Enviro News - August 2010

24-Hour Solar Power Plant Claims World First

Posted by Environmental News Technologies Expert on 06/08/2010 - 15:05:00

Spain, Italy and the US are all exploiting Concentrated Solar Power

The world’s first molten salts-based 24-hour solar power plant has been opened on the island of Sicily.

Incorporating solar thermal technologies, the plant has a 5MW capacity and uses the molten salts to store solar energy up.

Named Archimede, the site is positioned within the largest petrochemical site in Europe, and it came about through a collaboration between utility firm Enel and Italian energy technologies agency ENEA.

Concentrated Solar Power Plant

Concentrated Solar Power (CSP) as employed at the site is already being exploited in several other areas including Spain and the US. Employing synthetic oils, the Spanish and US sites capture solar energy by using mirrors to direct it onto water facilities.

Initially, CSP technologies could only operate in direct sunlight, but the introduction of molten salts as a vessel for storage helped overcome this issue. Archimede, though, uses molten salts to both collect solar energy and to store it: a global first.

24 Hour Solar Power

According to Archimede Solar Energy, the 24 hour solar power site reduces CO2 emissions by approximately 3,250 tonnes, and saves 2,100 tonnes of oil from being used.

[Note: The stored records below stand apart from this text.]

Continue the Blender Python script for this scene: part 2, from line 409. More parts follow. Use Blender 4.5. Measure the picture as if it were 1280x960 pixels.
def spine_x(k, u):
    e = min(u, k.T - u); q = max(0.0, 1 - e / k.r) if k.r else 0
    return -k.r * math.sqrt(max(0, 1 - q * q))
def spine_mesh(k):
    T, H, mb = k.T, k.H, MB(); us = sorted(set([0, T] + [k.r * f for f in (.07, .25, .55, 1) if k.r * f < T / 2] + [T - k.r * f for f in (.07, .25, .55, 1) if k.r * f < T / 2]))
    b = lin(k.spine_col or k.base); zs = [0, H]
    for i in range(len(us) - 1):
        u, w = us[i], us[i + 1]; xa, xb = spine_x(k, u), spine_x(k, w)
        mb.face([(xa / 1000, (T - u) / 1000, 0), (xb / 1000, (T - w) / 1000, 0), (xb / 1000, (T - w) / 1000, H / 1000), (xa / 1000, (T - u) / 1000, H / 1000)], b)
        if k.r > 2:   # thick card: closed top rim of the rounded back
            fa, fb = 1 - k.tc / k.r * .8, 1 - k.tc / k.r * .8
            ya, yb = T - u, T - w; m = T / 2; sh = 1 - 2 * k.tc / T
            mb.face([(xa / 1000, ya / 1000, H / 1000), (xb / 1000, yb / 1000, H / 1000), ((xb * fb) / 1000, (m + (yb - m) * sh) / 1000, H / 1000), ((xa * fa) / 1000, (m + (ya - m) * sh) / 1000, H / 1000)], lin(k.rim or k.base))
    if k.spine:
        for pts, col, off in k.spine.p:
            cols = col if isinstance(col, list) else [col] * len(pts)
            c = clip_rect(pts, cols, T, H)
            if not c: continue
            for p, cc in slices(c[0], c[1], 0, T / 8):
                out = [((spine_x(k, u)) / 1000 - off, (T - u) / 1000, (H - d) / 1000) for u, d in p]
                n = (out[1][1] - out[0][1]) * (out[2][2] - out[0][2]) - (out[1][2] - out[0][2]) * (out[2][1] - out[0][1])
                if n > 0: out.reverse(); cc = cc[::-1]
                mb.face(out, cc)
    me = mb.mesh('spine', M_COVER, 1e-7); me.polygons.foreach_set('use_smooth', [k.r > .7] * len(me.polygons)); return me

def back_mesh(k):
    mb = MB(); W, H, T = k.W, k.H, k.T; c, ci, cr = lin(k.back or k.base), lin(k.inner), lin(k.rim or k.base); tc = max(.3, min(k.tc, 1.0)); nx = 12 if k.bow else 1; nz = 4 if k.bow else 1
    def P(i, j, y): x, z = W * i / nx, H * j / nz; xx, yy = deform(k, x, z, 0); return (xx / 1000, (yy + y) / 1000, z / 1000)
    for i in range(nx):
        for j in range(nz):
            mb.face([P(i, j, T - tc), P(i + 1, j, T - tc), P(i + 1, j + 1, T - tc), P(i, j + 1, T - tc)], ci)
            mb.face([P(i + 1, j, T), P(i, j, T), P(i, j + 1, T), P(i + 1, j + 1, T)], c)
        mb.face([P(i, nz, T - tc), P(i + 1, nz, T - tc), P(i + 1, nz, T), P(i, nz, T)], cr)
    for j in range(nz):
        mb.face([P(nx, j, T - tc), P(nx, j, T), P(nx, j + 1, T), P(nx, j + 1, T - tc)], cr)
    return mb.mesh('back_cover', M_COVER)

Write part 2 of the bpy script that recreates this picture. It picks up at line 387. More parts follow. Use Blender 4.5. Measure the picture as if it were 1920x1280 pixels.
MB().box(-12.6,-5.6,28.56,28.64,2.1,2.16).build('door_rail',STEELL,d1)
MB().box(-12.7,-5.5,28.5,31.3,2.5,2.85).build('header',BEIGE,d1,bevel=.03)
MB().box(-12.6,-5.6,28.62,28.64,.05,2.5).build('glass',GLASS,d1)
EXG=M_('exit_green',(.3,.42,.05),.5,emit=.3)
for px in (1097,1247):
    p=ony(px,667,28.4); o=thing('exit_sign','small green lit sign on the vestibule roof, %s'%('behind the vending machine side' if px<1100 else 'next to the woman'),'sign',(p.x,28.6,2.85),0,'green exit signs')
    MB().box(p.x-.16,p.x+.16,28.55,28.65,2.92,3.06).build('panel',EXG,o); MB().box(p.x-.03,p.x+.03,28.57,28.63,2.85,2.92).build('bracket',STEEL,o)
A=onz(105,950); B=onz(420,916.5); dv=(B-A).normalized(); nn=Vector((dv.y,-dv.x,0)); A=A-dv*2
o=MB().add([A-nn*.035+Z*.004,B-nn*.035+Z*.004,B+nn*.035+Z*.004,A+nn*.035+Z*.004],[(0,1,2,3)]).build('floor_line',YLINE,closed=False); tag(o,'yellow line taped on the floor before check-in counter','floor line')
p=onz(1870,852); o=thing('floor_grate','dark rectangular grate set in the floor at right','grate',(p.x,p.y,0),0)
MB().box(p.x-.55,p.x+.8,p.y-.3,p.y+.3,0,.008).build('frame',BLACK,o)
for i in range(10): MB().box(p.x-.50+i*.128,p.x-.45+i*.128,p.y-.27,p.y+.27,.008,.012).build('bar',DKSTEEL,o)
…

The array of mirrors cover an area of roughly 30,000 square metres and they direct sunlight onto a pipe containing the molten salts that’s over five thousand metres in length.

Similar molten salt-based solar energy technologies are employed at Spain’s Andasol Solar Power Station, which opened in 2009. This has a 50MW capacity and stores solar heat in a molten salts mixture comprised of sodium nitrate (which makes up 60 per cent) and potassium nitrate (40 per cent).

A study carried out in May 2009 by international researchers including members of the European Solar Thermal Electricity Association and Greenpeace suggested that CSP could potentially provide 25 per cent of global electricity by the middle of the century.

As covered by Enviro News, the Concentrated Solar Power report highlighted the employment opportunities this growth could open up, alongside the CO2 emissions reductions that would result.